5 Ensuite, le quatrième considérant relève la nécessité d'encourager l'emploi de technologies, d'outils et de méthodes qui réduisent le coût du transfert de l'information entre les personnes.

6 Le sixième considérant indique que l'émergence de la société de l'information est susceptible d'élargir l'accès des citoyens de l'Europe à l'information et de leur offrir une occasion extraordinaire d'accéder à la richesse et à la diversité culturelles et linguistiques de l'Europe.

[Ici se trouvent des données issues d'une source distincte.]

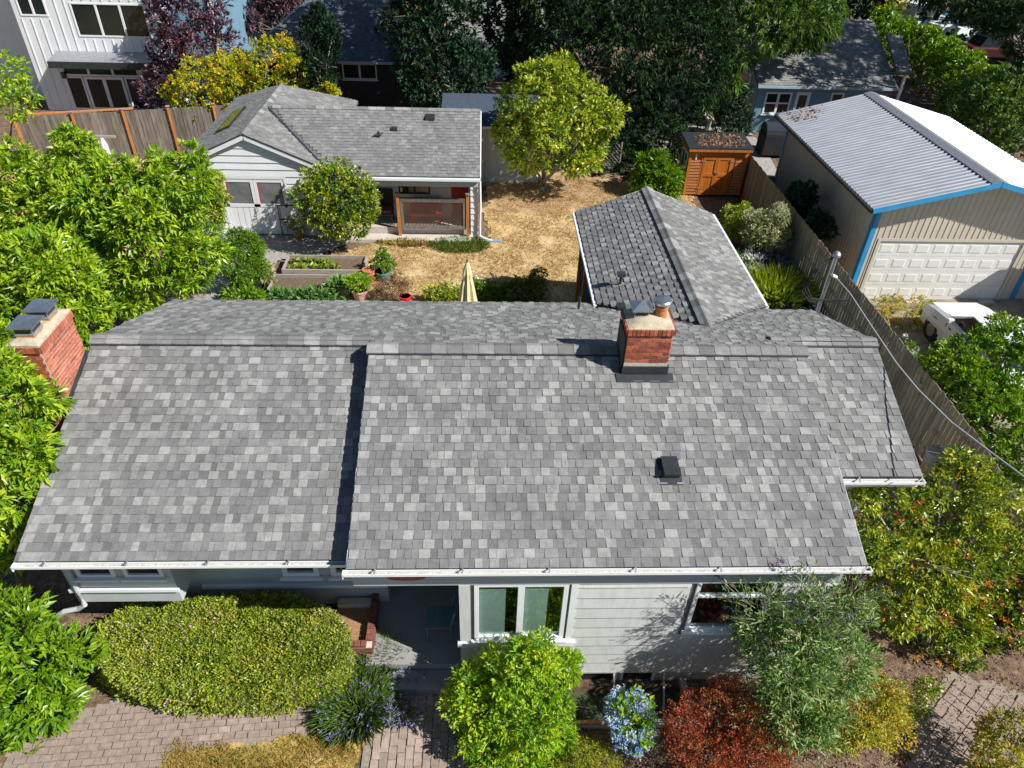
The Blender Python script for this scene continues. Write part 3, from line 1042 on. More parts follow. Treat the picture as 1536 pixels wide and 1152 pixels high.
def window(parent, x0, x1, z0, z1, y, n=1, fw=.05, frame='white', glass='glass', room=True, blinds=(), hbars=(), depth=.06, name="window", proud=.025, sill=True, roommat='dark'):
    m = MB()
    ya, yb = y - proud, y + depth
    m.box(x0, x1, ya, yb, z1 - fw, z1)
    m.box(x0, x1, ya, yb, z0, z0 + fw)
    m.box(x0, x0 + fw, ya, yb, z0 + fw, z1 - fw)
    m.box(x1 - fw, x1, ya, yb, z0 + fw, z1 - fw)
    ws = (x1 - x0 - 2 * fw)
    edges = [x0 + fw]
    for i in range(1, n):
        c = x0 + fw + ws * i / n
        m.box(c - fw * .7, c + fw * .7, ya + .003, yb - .003, z0 + fw, z1 - fw)
        edges += [c - fw * .7, c + fw * .7]
    edges.append(x1 - fw)
    for hb in hbars:
        zc = z0 + (z1 - z0) * hb
        for i in range(n):
            m.box(edges[2 * i], edges[2 * i + 1], ya + .008, yb - .008, zc - fw * .4, zc + fw * .4)
    wo = m.build(name, frame, parent, bevel=.004)
    for i in range(n):
        box_part("pane", glass, wo, edges[2 * i] + .001, edges[2 * i + 1] - .001, y + .012, y + .018, z0 + fw + .001, z1 - fw - .001)
    if room:
        r = MB()
        r.box(x0, x1, y + .55, y + .57, z0, z1)
        r.box(x0 - .02, x0, yb, y + .57, z0, z1)
        r.box(x1, x1 + .02, yb, y + .57, z0, z1)
        r.box(x0 - .02, x1 + .02, yb, y + .57, z0 - .02, z0)
        r.box(x0 - .02, x1 + .02, yb, y + .57, z1, z1 + .02)
        r.build("reveal", roommat, wo)
        for bx0, bx1, bz0, bz1 in blinds:
            box_part("blind", 'blind', wo, bx0, bx1, y + .035, y + .043, bz0, bz1)
    if sill:
        box_part("sill", frame, wo, x0 - .05, x1 + .05, y - proud - .06, y - proud + .003, z0 - .05, z0 - .002)
    return wo


WY = 6.66            # main front wall
W1 = (-.13, 1.32, 1.02, 2.48)      # bay pair
W2 = (3.30, 4.55, 1.22, 2.52)
mw_ = MB()
holes = [W1, W2]
holed(mw_, -.36, 5.5, WY, WY + .12, .03, 2.92, holes)
wall_f = mw_.build("front_wall", 'siding_seam', house)
boards_wall(wall_f, -.18, 5.5, WY, .02, 2.46, .262, [(W1[0] - .12, W1[1] + .13, W1[2] - .14, 3), (W2[0] - .09, W2[1] + .09, W2[2] - .10, 3)], seed=3)
box_part("frieze_board", 'trim_grey', house, -1.93, 5.5, WY - .03, WY - .001, 2.47, 2.915)
window(house, *W1[:2], W1[2], W1[3], WY, n=2, fw=.075, blinds=[(.66, 1.02, 1.1, 2.3), (-.05, .36, 1.1, 2.28)])
MB().box(-.36, -.19, WY - .035, WY + .3, .95, 2.465).build("corner_post", 'siding', house)
MB().box(-.40, 1.52, WY - .07, WY - .012, .86, .97).build("window_ledge", 'white', house)
MB().box(1.36, 1.46, WY - .03, WY - .001, .98, 2.465).build("window_casing", 'white', house)
MB().box(-.36, 1.5, WY - .032, WY - .002, .02, .858).build("apron_panel", 'siding', house)
window(house, *W2[:2], W2[2], W2[3], WY, n=1, fw=.065, hbars=(.68,), blinds=[])
box_part("sill_board", 'siding', house, 1.5, 5.5, WY - .035, WY + .0, -.04, .018)
# foundation and basement windows in the well
fm = MB()
BW = [(1.62, 2.38, -.95, -.10), (2.44, 3.05, -.95, -.10)]
holed(fm, -.36, 5.5, WY + .05, WY + .2, -1.3, -.0, [(a, b, c, d) for a, b, c, d in BW])
found = fm.build("foundation", 'concrete', house)
for b in BW:
    window(house, *b, WY + .06, n=1, fw=.045, glass='glass_dark', room=False, name="basement_window", sill=False)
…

7 Le septième considérant, quant à lui, précise «que la politique linguistique relève de la compétence des États membres, dans le respect du droit communautaire; que, cependant, la promotion du développement des outils modernes de traitement de la langue et de leur utilisation est un domaine d'activité où une action communautaire est nécessaire pour permettre la réalisation d'économies d'échelles substantielles et la cohésion entre les différentes zones linguistiques; que les actions à mener au niveau communautaire doivent être proportionnées aux objectifs à atteindre et ne porter que sur les domaines où une valeur ajoutée pour la Communauté est susceptible d'être créée».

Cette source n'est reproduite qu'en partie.